# [What is being asked]
Omit all pictures, then retype the data exactly as given.

======== Data block

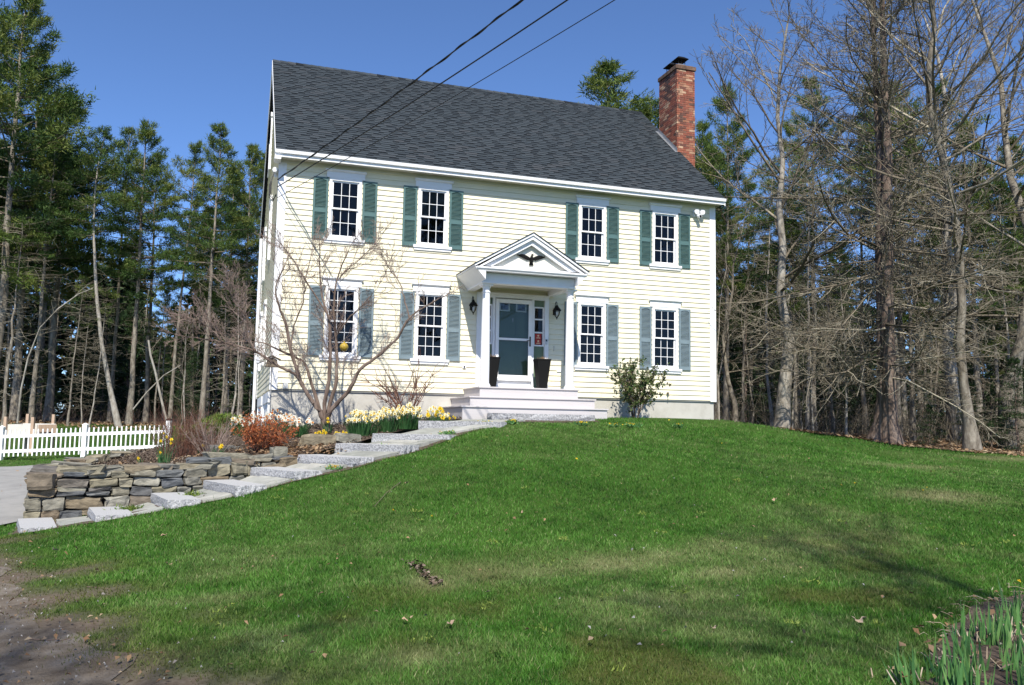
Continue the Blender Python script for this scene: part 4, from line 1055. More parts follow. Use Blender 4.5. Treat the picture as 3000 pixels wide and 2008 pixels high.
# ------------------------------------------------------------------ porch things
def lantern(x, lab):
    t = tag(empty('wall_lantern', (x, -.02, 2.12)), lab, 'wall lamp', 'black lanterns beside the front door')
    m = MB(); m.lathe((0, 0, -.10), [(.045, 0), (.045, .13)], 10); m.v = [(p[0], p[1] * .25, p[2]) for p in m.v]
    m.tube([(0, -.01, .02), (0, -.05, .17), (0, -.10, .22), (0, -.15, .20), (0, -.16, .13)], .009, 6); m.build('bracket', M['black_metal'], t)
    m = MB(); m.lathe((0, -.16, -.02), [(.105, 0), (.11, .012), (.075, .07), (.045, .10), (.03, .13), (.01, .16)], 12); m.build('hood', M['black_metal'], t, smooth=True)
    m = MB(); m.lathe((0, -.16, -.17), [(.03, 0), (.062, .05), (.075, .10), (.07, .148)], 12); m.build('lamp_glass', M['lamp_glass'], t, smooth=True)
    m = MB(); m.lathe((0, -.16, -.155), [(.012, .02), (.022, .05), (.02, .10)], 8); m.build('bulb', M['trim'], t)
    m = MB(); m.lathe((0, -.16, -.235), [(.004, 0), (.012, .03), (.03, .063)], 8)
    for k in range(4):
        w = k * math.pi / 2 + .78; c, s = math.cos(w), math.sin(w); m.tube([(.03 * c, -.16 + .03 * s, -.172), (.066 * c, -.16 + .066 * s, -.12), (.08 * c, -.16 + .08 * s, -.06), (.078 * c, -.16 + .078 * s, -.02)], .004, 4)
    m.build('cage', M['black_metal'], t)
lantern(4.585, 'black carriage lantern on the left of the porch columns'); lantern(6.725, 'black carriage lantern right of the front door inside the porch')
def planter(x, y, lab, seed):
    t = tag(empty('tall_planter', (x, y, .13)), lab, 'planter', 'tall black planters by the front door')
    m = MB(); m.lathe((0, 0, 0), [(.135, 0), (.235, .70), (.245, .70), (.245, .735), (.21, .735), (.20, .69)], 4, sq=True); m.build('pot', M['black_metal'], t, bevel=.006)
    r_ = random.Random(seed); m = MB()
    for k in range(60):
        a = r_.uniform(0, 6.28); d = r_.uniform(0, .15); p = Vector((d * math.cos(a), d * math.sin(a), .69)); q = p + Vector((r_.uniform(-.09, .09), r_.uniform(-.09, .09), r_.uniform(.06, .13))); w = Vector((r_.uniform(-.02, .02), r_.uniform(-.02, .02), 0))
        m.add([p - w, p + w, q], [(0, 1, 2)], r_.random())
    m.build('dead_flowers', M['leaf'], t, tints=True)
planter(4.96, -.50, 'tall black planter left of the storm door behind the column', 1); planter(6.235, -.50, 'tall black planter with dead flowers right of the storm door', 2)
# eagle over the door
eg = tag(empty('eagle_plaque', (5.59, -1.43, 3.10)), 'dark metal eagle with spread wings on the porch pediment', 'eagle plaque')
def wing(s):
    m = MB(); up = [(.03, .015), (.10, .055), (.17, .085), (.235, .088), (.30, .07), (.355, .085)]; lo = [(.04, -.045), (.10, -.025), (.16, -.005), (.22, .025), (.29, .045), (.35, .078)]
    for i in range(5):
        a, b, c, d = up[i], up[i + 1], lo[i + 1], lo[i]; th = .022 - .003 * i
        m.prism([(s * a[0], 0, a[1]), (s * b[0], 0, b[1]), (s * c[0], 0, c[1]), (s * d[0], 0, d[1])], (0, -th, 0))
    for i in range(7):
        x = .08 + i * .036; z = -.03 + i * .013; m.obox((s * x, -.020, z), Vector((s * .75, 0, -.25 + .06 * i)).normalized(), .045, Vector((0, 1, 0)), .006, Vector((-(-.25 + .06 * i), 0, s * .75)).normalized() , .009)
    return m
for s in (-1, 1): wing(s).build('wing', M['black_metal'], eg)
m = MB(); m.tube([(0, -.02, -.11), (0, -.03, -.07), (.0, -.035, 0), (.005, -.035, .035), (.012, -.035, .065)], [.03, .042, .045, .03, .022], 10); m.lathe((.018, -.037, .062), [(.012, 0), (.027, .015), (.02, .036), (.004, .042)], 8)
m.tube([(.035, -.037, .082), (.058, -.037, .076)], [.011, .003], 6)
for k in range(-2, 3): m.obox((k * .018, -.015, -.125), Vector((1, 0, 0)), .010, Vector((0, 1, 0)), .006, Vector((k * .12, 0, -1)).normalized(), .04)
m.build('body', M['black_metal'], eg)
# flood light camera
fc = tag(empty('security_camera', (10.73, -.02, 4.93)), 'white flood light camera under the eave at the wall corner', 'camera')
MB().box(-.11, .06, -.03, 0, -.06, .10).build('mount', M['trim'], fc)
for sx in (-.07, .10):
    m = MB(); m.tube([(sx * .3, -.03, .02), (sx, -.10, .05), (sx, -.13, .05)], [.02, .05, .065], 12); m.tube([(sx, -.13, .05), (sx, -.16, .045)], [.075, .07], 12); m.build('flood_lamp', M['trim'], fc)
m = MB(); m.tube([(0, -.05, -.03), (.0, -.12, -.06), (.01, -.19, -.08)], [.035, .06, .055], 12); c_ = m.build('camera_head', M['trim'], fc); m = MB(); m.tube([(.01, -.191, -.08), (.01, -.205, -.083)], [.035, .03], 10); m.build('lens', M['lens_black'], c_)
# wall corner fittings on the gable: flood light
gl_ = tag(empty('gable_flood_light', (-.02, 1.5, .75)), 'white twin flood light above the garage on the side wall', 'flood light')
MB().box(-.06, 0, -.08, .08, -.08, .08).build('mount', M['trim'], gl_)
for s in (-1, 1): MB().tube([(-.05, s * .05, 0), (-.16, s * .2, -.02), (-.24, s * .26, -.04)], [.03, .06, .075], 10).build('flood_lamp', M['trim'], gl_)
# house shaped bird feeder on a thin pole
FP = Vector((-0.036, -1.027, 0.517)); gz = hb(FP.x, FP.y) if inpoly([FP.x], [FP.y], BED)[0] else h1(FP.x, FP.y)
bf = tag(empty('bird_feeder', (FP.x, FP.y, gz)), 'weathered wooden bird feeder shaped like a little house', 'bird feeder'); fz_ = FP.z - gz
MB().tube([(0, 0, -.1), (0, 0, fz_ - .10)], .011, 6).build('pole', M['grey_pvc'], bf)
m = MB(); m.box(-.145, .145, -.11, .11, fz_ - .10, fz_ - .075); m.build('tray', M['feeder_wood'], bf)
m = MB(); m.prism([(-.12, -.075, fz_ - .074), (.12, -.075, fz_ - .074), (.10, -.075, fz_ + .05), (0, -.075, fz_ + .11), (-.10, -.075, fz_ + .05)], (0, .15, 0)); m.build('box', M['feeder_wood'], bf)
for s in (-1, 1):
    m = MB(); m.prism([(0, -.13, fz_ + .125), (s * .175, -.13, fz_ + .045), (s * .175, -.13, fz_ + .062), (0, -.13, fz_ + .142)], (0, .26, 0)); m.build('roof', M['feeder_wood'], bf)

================

# [Task output]
Continue the Blender Python script for this scene: part 4, from line 1055. More parts follow. Use Blender 4.5. Treat the picture as 3000 pixels wide and 2008 pixels high.
# ------------------------------------------------------------------ porch things
def lantern(x, lab):
    t = tag(empty('wall_lantern', (x, -.02, 2.12)), lab, 'wall lamp', 'black lanterns beside the front door')
    m = MB(); m.lathe((0, 0, -.10), [(.045, 0), (.045, .13)], 10); m.v = [(p[0], p[1] * .25, p[2]) for p in m.v]
    m.tube([(0, -.01, .02), (0, -.05, .17), (0, -.10, .22), (0, -.15, .20), (0, -.16, .13)], .009, 6); m.build('bracket', M['black_metal'], t)
    m = MB(); m.lathe((0, -.16, -.02), [(.105, 0), (.11, .012), (.075, .07), (.045, .10), (.03, .13), (.01, .16)], 12); m.build('hood', M['black_metal'], t, smooth=True)
    m = MB(); m.lathe((0, -.16, -.17), [(.03, 0), (.062, .05), (.075, .10), (.07, .148)], 12); m.build('lamp_glass', M['lamp_glass'], t, smooth=True)
    m = MB(); m.lathe((0, -.16, -.155), [(.012, .02), (.022, .05), (.02, .10)], 8); m.build('bulb', M['trim'], t)
    m = MB(); m.lathe((0, -.16, -.235), [(.004, 0), (.012, .03), (.03, .063)], 8)
    for k in range(4):
        w = k * math.pi / 2 + .78; c, s = math.cos(w), math.sin(w); m.tube([(.03 * c, -.16 + .03 * s, -.172), (.066 * c, -.16 + .066 * s, -.12), (.08 * c, -.16 + .08 * s, -.06), (.078 * c, -.16 + .078 * s, -.02)], .004, 4)
    m.build('cage', M['black_metal'], t)
lantern(4.585, 'black carriage lantern on the left of the porch columns'); lantern(6.725, 'black carriage lantern right of the front door inside the porch')
def planter(x, y, lab, seed):
    t = tag(empty('tall_planter', (x, y, .13)), lab, 'planter', 'tall black planters by the front door')
    m = MB(); m.lathe((0, 0, 0), [(.135, 0), (.235, .70), (.245, .70), (.245, .735), (.21, .735), (.20, .69)], 4, sq=True); m.build('pot', M['black_metal'], t, bevel=.006)
    r_ = random.Random(seed); m = MB()
    for k in range(60):
        a = r_.uniform(0, 6.28); d = r_.uniform(0, .15); p = Vector((d * math.cos(a), d * math.sin(a), .69)); q = p + Vector((r_.uniform(-.09, .09), r_.uniform(-.09, .09), r_.uniform(.06, .13))); w = Vector((r_.uniform(-.02, .02), r_.uniform(-.02, .02), 0))
        m.add([p - w, p + w, q], [(0, 1, 2)], r_.random())
    m.build('dead_flowers', M['leaf'], t, tints=True)
planter(4.96, -.50, 'tall black planter left of the storm door behind the column', 1); planter(6.235, -.50, 'tall black planter with dead flowers right of the storm door', 2)
# eagle over the door
eg = tag(empty('eagle_plaque', (5.59, -1.43, 3.10)), 'dark metal eagle with spread wings on the porch pediment', 'eagle plaque')
def wing(s):
    m = MB(); up = [(.03, .015), (.10, .055), (.17, .085), (.235, .088), (.30, .07), (.355, .085)]; lo = [(.04, -.045), (.10, -.025), (.16, -.005), (.22, .025), (.29, .045), (.35, .078)]
    for i in range(5):
        a, b, c, d = up[i], up[i + 1], lo[i + 1], lo[i]; th = .022 - .003 * i
        m.prism([(s * a[0], 0, a[1]), (s * b[0], 0, b[1]), (s * c[0], 0, c[1]), (s * d[0], 0, d[1])], (0, -th, 0))
    for i in range(7):
        x = .08 + i * .036; z = -.03 + i * .013; m.obox((s * x, -.020, z), Vector((s * .75, 0, -.25 + .06 * i)).normalized(), .045, Vector((0, 1, 0)), .006, Vector((-(-.25 + .06 * i), 0, s * .75)).normalized() , .009)
    return m
for s in (-1, 1): wing(s).build('wing', M['black_metal'], eg)
m = MB(); m.tube([(0, -.02, -.11), (0, -.03, -.07), (.0, -.035, 0), (.005, -.035, .035), (.012, -.035, .065)], [.03, .042, .045, .03, .022], 10); m.lathe((.018, -.037, .062), [(.012, 0), (.027, .015), (.02, .036), (.004, .042)], 8)
m.tube([(.035, -.037, .082), (.058, -.037, .076)], [.011, .003], 6)
for k in range(-2, 3): m.obox((k * .018, -.015, -.125), Vector((1, 0, 0)), .010, Vector((0, 1, 0)), .006, Vector((k * .12, 0, -1)).normalized(), .04)
m.build('body', M['black_metal'], eg)
# flood light camera
fc = tag(empty('security_camera', (10.73, -.02, 4.93)), 'white flood light camera under the eave at the wall corner', 'camera')
MB().box(-.11, .06, -.03, 0, -.06, .10).build('mount', M['trim'], fc)
for sx in (-.07, .10):
    m = MB(); m.tube([(sx * .3, -.03, .02), (sx, -.10, .05), (sx, -.13, .05)], [.02, .05, .065], 12); m.tube([(sx, -.13, .05), (sx, -.16, .045)], [.075, .07], 12); m.build('flood_lamp', M['trim'], fc)
m = MB(); m.tube([(0, -.05, -.03), (.0, -.12, -.06), (.01, -.19, -.08)], [.035, .06, .055], 12); c_ = m.build('camera_head', M['trim'], fc); m = MB(); m.tube([(.01, -.191, -.08), (.01, -.205, -.083)], [.035, .03], 10); m.build('lens', M['lens_black'], c_)
# wall corner fittings on the gable: flood light
gl_ = tag(empty('gable_flood_light', (-.02, 1.5, .75)), 'white twin flood light above the garage on the side wall', 'flood light')
MB().box(-.06, 0, -.08, .08, -.08, .08).build('mount', M['trim'], gl_)
for s in (-1, 1): MB().tube([(-.05, s * .05, 0), (-.16, s * .2, -.02), (-.24, s * .26, -.04)], [.03, .06, .075], 10).build('flood_lamp', M['trim'], gl_)
# house shaped bird feeder on a thin pole
FP = Vector((-0.036, -1.027, 0.517)); gz = hb(FP.x, FP.y) if inpoly([FP.x], [FP.y], BED)[0] else h1(FP.x, FP.y)
bf = tag(empty('bird_feeder', (FP.x, FP.y, gz)), 'weathered wooden bird feeder shaped like a little house', 'bird feeder'); fz_ = FP.z - gz
MB().tube([(0, 0, -.1), (0, 0, fz_ - .10)], .011, 6).build('pole', M['grey_pvc'], bf)
m = MB(); m.box(-.145, .145, -.11, .11, fz_ - .10, fz_ - .075); m.build('tray', M['feeder_wood'], bf)
m = MB(); m.prism([(-.12, -.075, fz_ - .074), (.12, -.075, fz_ - .074), (.10, -.075, fz_ + .05), (0, -.075, fz_ + .11), (-.10, -.075, fz_ + .05)], (0, .15, 0)); m.build('box', M['feeder_wood'], bf)
for s in (-1, 1):
    m = MB(); m.prism([(0, -.13, fz_ + .125), (s * .175, -.13, fz_ + .045), (s * .175, -.13, fz_ + .062), (0, -.13, fz_ + .142)], (0, .26, 0)); m.build('roof', M['feeder_wood'], bf)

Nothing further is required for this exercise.